Dico Verwaal en Dennis Nieuwenhuys zagen beide zijden van de medaille

Dico Verwaal en Dennis Nieuwenhuys zagen beide zijden van de medaille

Het leven is vallen en opstaan. INTO business interviewde twee mensen die wat dat betreft het klappen van de zweep kennen. Dico Verwaal en Dennis Nieuwenhuys, ondernemers die beide zijden van de medaille hebben gezien, toonden zich kwetsbaar en openhartig.
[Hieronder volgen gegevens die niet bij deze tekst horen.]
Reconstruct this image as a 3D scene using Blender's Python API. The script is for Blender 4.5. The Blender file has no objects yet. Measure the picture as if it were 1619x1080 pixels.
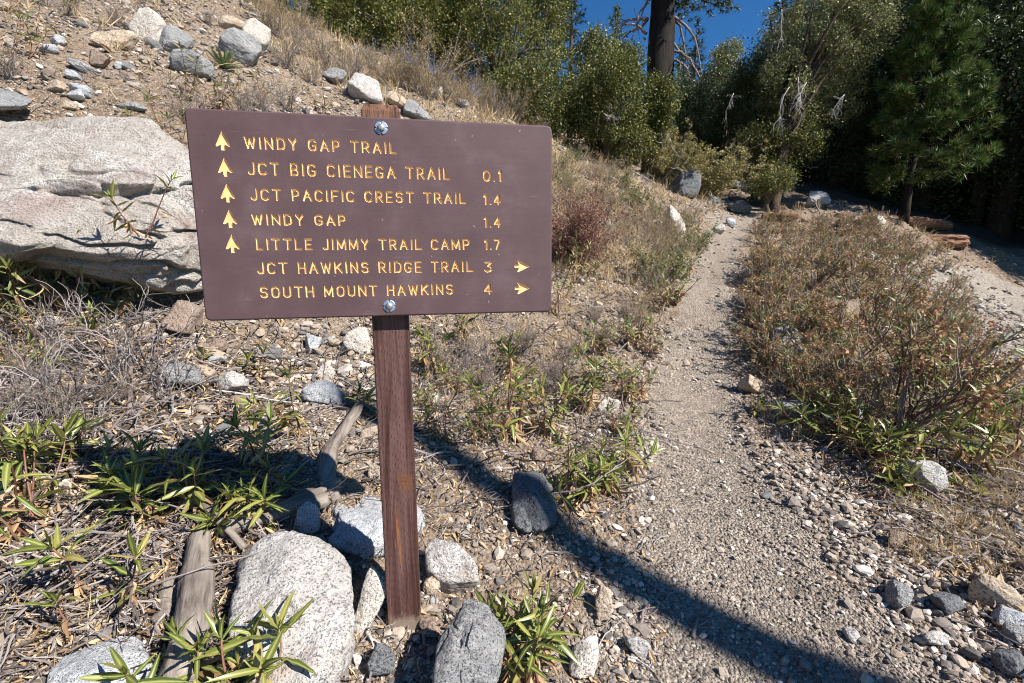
import bpy, bmesh, math, random
import numpy as np
from mathutils import Vector, Matrix

# ------------------------------------------------------------------ camera, sky, sun, exposure
scene = bpy.context.scene
COL = scene.collection
R = math.radians
FPX = 762.0                       # focal length in pixels of the 1619 x 1080 photograph
PITCH = R(8.3)
CAMZ = 0.97
cam_d = bpy.data.cameras.new('camera')
cam_d.sensor_width = 36.0
cam_d.lens = 36.0 * FPX / 1619.0
cam_d.clip_start = 0.02
cam_d.clip_end = 600.0
cam = bpy.data.objects.new('camera', cam_d)
cam.location = (0, 0, CAMZ)
cam.rotation_euler = (math.pi / 2 - PITCH, 0, 0)
COL.objects.link(cam)
scene.camera = cam

SUN_EL, SUN_AZ = R(43), R(-32)    # azimuth from +x towards +y
SUN_DIR = Vector((math.cos(SUN_EL) * math.cos(SUN_AZ), math.cos(SUN_EL) * math.sin(SUN_AZ), math.sin(SUN_EL)))
sun_d = bpy.data.lights.new('sun', 'SUN')
sun_d.energy = 5.0
sun_d.angle = R(0.53)
sun_d.color = (1.0, 0.95, 0.88)
sun = bpy.data.objects.new('sun', sun_d)
sun.rotation_euler = (-SUN_DIR).to_track_quat('-Z', 'Y').to_euler()
sun.location = (20, -10, 30)
COL.objects.link(sun)

world = bpy.data.worlds.new("World")
scene.world = world
world.use_nodes = True
wn = world.node_tree.nodes
sky = wn.new('ShaderNodeTexSky')
sky.sky_type = 'NISHITA'
sky.sun_disc = False
sky.sun_elevation = SUN_EL
sky.sun_rotation = math.atan2(SUN_DIR.x, SUN_DIR.y)
sky.altitude = 2200
sky.air_density = 1.25
sky.dust_density = 0.1
sky.ozone_density = 4.0
wn['Background'].inputs['Strength'].default_value = 0.05
tint = wn.new('ShaderNodeMix')                # the clear, polarised blue of high mountain air
tint.data_type = 'RGBA'
tint.blend_type = 'MULTIPLY'
tint.inputs['Factor'].default_value = 1.0
tint.inputs[7].default_value = (0.38, 0.90, 1.28, 1)
world.node_tree.links.new(sky.outputs[0], tint.inputs[6])
world.node_tree.links.new(tint.outputs[2], wn['Background'].inputs['Color'])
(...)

Dico Verwaal: “Ik ben ooit begonnen als vliegtuigmonteur, maar uiteindelijk heb ik 30 jaar lang horecabedrijven gehad. Die runde ik samen met mijn vrouw en we hadden het goed. Het ging fout toen ik in het onroerend goed ging. Achteraf had ik dat niet moeten doen omdat ik gewoonweg te weinig verstand van onroerend goed had. Maar ja, ik was een tikkie eigenwijs.” “In 2006 kocht ik een winkel van 100 m2 met daarboven 4 appartementen. Die knapte ik op en verkocht ik. Ik had een mooie winst. Toen dacht ik: ‘Dit kan ik.’ Ik kocht een volgend project: een winkeloppervlakte van 400 M2 met daaronder een parkeergarage met 24 plekken en daarboven 12 appartementen. Ik had het koud aangekocht of de buren begonnen bezwaar te maken. Toen kwam ik erachter dat mensen tot in de eeuwigheid bezwaar kunnen maken. Ik ging strijden met een buurman. Uiteindelijk heb ik hem een stukje grond gegeven en was ik van hem af. Maar toen begon de andere buurman en die wilde ook wel een stukje grond. Ondertussen was de recessie begonnen. Ik had al 4 appartementen verkocht en een winkel verhuurd. Echter, die kon ik niet opleveren omdat er allerlei procedures liepen. Kortom, met dit project ging ik zwaar het schip in. Ik ging niet failliet, maar op papier was ik dat eigenlijk wel. Ik moest al mijn horecazaken verkopen, waaronder het Kasteel Montfoort, een geweldig mooi bedrijf. En ik kreeg te maken met speciaal beheer van de bank. Nou, die pakken je keihard aan en nemen zonder te blikken of te blozen je laatste greintje zelfrespect af.”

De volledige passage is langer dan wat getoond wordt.